目の前で落ちていく珈琲の色のなんと深いこと。
角度によって光り方が違い、こんなに綺麗なものなのかと感動した。
「飲んでみて。人生初のドリップ珈琲。まずは砂糖もミルクも入れないで」
恐る恐る口にした、何も入っていない珈琲。
「…甘い!…えっ?美味しい!」
「美味しいでしょ。それが本当の珈琲の味なんだよ」
それまで飲んでいたインスタントコーヒーは どれだけ砂糖やミルクを入れても苦い、としか感じなかったのに。
何だこれ~!全く別の飲み物じゃないの!
凍えきっていた手も温かいカップで温まり
頂いた珈琲は美味しくて
夢のような時間だった。
「美味しいんだよね、これ。ブルーマウンテンっていう種類」
当時のお金で1杯600円…ひえ~っ
「そんな高価なもの…!家族が来たらお支払いします」
「いいの。僕が淹れたかったんだから。お客さん来ないから暇でさ。

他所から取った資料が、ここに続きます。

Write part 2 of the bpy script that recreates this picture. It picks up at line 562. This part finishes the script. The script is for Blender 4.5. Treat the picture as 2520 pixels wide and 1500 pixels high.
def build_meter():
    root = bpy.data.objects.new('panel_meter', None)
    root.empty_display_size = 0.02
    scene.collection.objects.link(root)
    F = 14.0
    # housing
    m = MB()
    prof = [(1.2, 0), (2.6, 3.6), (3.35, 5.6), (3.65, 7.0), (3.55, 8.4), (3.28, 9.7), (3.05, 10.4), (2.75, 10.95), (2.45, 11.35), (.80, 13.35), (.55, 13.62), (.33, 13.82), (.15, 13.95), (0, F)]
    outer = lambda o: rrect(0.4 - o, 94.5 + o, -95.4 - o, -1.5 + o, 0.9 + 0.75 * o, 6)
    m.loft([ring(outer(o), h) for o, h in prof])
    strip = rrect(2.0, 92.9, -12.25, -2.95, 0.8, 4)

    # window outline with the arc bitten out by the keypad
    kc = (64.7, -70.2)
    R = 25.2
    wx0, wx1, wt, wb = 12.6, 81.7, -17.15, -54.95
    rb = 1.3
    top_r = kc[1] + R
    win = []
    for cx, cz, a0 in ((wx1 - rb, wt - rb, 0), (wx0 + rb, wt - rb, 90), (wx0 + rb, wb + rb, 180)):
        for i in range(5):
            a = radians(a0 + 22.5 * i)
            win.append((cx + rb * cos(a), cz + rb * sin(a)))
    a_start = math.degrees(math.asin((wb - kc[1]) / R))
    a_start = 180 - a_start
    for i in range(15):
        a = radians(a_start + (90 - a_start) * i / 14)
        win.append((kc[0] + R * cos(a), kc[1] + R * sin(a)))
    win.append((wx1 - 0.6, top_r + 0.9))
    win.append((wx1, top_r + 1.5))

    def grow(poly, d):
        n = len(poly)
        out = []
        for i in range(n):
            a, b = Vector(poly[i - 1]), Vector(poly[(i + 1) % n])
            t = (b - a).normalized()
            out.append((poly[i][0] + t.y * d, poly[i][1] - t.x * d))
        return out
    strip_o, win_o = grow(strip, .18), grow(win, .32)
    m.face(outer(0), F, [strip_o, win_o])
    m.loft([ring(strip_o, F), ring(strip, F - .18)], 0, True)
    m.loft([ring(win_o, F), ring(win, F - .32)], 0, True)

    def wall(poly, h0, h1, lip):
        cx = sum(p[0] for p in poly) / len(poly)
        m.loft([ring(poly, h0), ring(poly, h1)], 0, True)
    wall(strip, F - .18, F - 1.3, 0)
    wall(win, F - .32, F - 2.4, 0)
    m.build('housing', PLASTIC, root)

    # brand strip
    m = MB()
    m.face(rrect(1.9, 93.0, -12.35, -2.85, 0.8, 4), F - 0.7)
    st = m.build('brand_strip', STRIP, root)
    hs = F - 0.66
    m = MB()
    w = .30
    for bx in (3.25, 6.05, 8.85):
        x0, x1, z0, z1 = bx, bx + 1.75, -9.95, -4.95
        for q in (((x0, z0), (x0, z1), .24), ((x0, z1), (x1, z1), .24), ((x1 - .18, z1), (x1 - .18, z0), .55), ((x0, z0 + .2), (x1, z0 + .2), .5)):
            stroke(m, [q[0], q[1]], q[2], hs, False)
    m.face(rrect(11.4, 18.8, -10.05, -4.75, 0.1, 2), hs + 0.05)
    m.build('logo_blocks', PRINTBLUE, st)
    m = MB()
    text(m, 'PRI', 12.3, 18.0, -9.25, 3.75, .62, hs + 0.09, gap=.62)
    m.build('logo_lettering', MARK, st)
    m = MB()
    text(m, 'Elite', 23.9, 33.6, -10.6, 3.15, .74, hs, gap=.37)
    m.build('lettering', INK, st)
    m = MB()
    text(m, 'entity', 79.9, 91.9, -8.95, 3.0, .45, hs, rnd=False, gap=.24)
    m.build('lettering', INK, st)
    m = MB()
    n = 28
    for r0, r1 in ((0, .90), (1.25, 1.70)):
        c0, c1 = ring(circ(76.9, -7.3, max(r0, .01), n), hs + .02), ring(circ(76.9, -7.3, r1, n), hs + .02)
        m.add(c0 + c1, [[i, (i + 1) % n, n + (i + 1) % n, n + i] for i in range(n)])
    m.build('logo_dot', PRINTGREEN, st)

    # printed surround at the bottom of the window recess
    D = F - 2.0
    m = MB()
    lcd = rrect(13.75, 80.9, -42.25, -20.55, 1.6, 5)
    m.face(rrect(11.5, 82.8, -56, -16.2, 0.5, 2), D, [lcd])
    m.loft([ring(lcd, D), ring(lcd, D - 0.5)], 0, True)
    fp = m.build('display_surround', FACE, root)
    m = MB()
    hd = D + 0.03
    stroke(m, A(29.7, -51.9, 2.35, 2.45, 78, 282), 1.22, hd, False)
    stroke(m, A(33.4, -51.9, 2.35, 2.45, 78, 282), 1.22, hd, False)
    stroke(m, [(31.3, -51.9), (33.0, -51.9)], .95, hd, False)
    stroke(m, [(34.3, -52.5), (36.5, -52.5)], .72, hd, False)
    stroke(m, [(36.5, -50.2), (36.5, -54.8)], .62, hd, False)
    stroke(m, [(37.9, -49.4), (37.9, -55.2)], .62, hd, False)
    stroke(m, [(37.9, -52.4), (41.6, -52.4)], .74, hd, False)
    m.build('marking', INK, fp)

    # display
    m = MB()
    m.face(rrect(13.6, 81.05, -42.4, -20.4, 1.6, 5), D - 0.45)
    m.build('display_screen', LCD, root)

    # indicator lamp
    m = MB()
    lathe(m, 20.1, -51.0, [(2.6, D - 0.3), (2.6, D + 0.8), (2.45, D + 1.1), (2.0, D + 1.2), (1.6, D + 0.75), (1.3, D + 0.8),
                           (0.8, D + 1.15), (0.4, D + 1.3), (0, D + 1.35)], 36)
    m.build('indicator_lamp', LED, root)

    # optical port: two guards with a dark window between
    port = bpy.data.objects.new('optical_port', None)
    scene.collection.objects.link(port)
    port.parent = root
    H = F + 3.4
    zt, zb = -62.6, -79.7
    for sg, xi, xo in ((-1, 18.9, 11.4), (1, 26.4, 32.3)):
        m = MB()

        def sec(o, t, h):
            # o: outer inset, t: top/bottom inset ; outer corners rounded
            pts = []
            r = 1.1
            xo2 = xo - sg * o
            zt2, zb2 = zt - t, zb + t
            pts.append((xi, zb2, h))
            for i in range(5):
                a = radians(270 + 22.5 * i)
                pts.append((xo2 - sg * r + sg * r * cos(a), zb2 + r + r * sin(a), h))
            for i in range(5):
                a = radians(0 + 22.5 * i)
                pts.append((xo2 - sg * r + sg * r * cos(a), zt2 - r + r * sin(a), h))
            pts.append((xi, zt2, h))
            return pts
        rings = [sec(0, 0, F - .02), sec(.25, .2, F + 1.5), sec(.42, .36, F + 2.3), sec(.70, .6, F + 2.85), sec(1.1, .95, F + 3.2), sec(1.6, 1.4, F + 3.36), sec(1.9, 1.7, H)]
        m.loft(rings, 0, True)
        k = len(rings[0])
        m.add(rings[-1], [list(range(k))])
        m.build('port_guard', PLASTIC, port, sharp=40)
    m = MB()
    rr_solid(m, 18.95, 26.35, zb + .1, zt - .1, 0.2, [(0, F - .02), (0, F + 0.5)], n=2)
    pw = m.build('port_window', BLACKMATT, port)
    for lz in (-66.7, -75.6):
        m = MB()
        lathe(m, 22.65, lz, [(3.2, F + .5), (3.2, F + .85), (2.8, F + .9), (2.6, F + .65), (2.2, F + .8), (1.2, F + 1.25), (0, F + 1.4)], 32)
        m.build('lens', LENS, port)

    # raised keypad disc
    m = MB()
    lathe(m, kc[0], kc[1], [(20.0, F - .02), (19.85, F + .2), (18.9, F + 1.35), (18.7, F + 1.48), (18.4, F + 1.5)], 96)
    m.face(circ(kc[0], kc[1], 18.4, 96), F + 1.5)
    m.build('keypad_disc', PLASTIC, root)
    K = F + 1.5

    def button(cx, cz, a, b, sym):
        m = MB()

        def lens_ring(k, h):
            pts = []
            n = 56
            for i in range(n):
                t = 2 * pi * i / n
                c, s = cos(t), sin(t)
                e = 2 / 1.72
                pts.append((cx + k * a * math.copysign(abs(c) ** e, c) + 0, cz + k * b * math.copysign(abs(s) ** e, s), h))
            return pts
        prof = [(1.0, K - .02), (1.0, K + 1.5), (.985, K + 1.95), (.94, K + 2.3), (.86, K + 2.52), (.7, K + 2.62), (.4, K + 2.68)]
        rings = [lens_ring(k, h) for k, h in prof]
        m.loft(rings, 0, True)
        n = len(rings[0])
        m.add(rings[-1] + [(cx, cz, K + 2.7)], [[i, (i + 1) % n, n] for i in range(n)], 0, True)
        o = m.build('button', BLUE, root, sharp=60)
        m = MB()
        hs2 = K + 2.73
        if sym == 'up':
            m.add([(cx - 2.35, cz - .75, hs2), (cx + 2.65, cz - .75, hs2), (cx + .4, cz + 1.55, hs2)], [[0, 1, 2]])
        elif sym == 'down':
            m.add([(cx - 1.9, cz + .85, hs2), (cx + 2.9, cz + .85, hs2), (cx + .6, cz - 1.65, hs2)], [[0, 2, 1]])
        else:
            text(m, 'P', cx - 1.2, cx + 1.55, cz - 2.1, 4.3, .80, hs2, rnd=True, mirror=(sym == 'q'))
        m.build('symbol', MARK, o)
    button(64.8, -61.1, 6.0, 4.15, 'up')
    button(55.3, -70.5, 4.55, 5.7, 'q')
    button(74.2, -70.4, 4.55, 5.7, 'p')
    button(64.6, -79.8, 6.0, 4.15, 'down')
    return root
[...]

それに、珈琲好きな人を増やすのが楽しいんだよ」
こんな出会いをしたら
珈琲好きになりますとも!
渋滞に巻き込まれ予定より1時間以上遅れて到着した母は
「ぽんたは生真面目だから今頃吹雪の中雪ダルマになっているんじゃないかと心配していた」と言い、
父は「どこかで何とか凌いでいるだろうと思っていた」と言った。
凌いでました。素敵な出会いがあったよ。
遅れてきてくれてありがとう。
ふるさとはお茶どころなので
飲み物と言えば、お茶。
小学校には学校専用の茶畑があり
「茶摘み集会」があった。
全校児童が飲むお茶を自分達で摘む。
蛇口をひねればお茶が出てくるので水筒は持参したことが無い。
そんな、細胞の1つ1つに日本茶が染み込んだような私が
今ではすっかり珈琲党なのだから
「出会い」って凄いなあと思う。
(@Pontamama12345より引用)

小説のような、素晴らしい描写ですね。当時の光景が目の前に浮かび上がってくるかのようです。この投稿に、「ええ話やなぁ」「マスターの人の良さが滲みすぎてて泣きそう」「思わずうるっ、ときました」「心が温まりました」「素敵なお話しありがとうございました」といった声が続出。また、このお話を読んでいたら「本物のコーヒーが飲みたくなりました!」「ちょっと珈琲淹れてきます」「今日も珈琲飲もう♪」という人も……。多くの人が幸せな気分になったようです。

ぽんたさんによると、これは30~40年前の出来事とのこと。古きよき昭和の時代が感じられる、素敵なエピソードですね。

読者からは、「その後のマスターとの再会はあったのでしょうか?」という質問もありました。ぽんたさんによると、このあと進学の為に引っ越してしまい、4年が経ってしまったのだとか。ご自身の車で伺った時には、再開発の為に移転された後だったそうで、「更地になっていたのを見た時は悲しかったですね… 再会出来ていないから余計に忘れられません…」とのこと。

そんなぽんたさんに、「探偵ナイトスクープに依頼されては?」「マスターと再会できるといいですね〜!」という人もいましたが、「いえいえ。マスターも今は80~90歳くらいになってらっしゃるはず。思い出の中のダンディーなマスターのままで充分なんです」と話していました。

誰かに親切にしてもらった記憶って、何年経っても色褪せることなく、思い出すたびに温かい気持ちになりますね。